Foto: ARD / Marion von der Mehden
Ähnlich wie die junge Heldin so hat auch die ARD am Vorabend endlich mal die Seiten gewechselt. Wache und Kommissariat sind einmal nicht die Hauptschauplätze im – wie es früher hieß – Werberahmenprogramm. Denn „Unter Gaunern“ ist in erster Linie eine Familienserie, die durch das ungewöhnliche Wechselspiel zwischen beruflich und privat, zwischen der Liebe zur Familie und der Liebe zur Gesetzestreue nicht nur dramaturgisch ein dichtes, mehrsträngiges Handlungsnetz webt, sondern auch „inhaltlich“ Unkonventionelles mit sich bringt. Was Head-Autor Christian Jeltsch („Tatort – Außer Gefecht“) im Großen entwickelt hat, zeigt sich auch immer mal wieder im Kleinen: einige Nebenfiguren sind mehr als die serienüblichen Funktionsträger, die in ihrer gesellschaftlichen & genretypischen Rolle verharren. So darf in „Die nackte Paula“ eine Mutter, die ihrem Sohn wenig Liebe entgegengebrachte, nach einem stereotypen Auftritt dieses Prekariatsklischee mit Gefühlen brechen. Und zum Auftakt entpuppt sich in „Das schwarze Schaf“ Wolffs Informantin zwar als überaus parteiisch, weiß aber dem Klischee der aufgetakelten „Russenschlampe“ mit einer sexy-Tanzeinlage über einem Luftschacht Marilyn-Monroe- & Bolschoi-like zu begegnen.

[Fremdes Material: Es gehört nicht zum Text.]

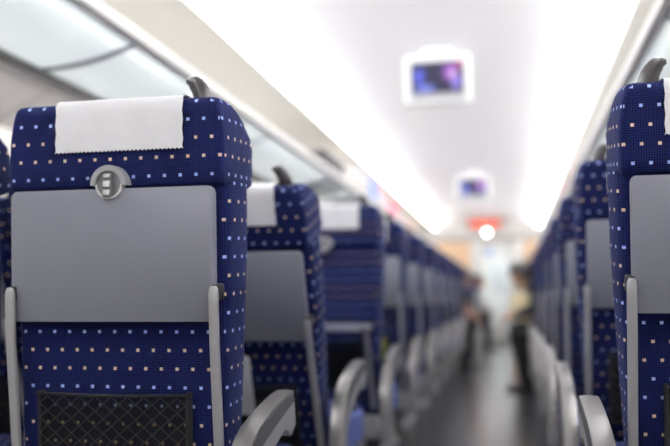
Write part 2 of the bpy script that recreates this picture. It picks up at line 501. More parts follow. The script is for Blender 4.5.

Foto: ARD / Marion von der Mehden
Der doppelte Boden ist DIE Metapher dieser neuen ARD-Serie, für die RadioBremen und der NDR verantwortlich zeichnen. Mal verbirgt dieser doppelte Boden die Kopie eines deutschen Meisters, mal eine versteckte Ladung Kokain. Gleichsam doppelbödig funktionieren auch die „Beziehungen“ zwischen dem durchgängigen Serien-Personal. Ausgerechnet die in der Familie, die noch nie gut lügen konnte, wird zu einem Doppelleben gewungen, bei dem sie ihren Liebsten genauso wie den Kollegen ständig etwas vormachen muss. Wie sie es immer wieder schafft, dass der „Frieden“ gewahrt bleibt, sorgt beim Zuschauer zunächst für etwas Aufregung und schließlich für den verdienten Wohlfühleffekt, den man sich und den Figuren wünscht. Nicht oft passiert es, dass man in einer kriminalkomödiantisch angehauchten deutschen Serie mit allen Protagonisten Sympathie empfinden kann, anstatt ihnen vornehmlich mit Fremdschämen zu begegnen. Das liegt an dem geglückten Versuch, bei allem Witz die Figuren in „Beziehungen“ zu verstricken, ihr Spiel allenfalls mit einer leichten Humornote zu versehen und dafür mit den Geschichten eine augenzwinkernde Tonlage zu erzeugen. Dass man diese Typen zum Gernhaben mit Schauspielern besetzt hat, die ihrem Berufsstand alle Ehre machen – das ist ein weiterer Grund für das gute Gelingen von „Unter Gaunern“
Cristina Do Rego („Pastewka“) hat den Zuschauer sofort auf ihrer Seite. Jophi Ries („Soko Köln“) hamburgert fast so sonor wie Jan Fedder. Julia Jäger („Zeit der Helden“) als Pferdewetten-süchtige Mutter bringt einen Schuss Ernsthaftigkeit in die Interaktionen. Peter Franke („Teufelsbraten“) hat in dieser Serie voller knackiger, knapper Dialoge die launigsten Sprüche, die er mit ernster Brummbärmiene zum Besten gibt („Besteht die Chance, dass sie dich verlässt?“). Mit ähnlichem Gesichtsausdruck und angenehm sarkastischen Bemerkungen punktet auch Barbara-Magdalena Ahren („Tatort – Frau Bu lacht“). Den einen oder anderen treffenden Spruch haben Moritz von Zeddelmanns Robert Schulz, der nur Sex im Kopf hat und dabei schon mal vergisst, dass Betty seine Schwester ist („Sollte ’n Kompliment sein“), und Carmen (Kaya Marie Möller) parat, die ihre beste Freundin immer wieder aus prekären Situationen retten muss. „Der Anfang ist immer Scheiße. Naturgesetz. Kann ja sonst nicht besser werden.“ Was Carmen auf Bettys ersten Arbeitstag bezieht, trifft auch auf die meisten Vorabendserien zu. Die ersten drei Folgen von „Unter Gaunern“, die im Übrigen überaus gekonnt und dramaturgisch wie visuell abwechslungsreich von Sophie Allet-Coche („Der letzte Bulle“) inszeniert sind, bilden da eine Ausnahme. Bleibt zu hoffen, dass die „zweite Garnitur“, Autorin Sonja Schönemann („Sekretärinnen – Überleben von 9 bis 5“) und Regisseur Andreas Menck („Der Knastarzt“), es ebenso gut machen.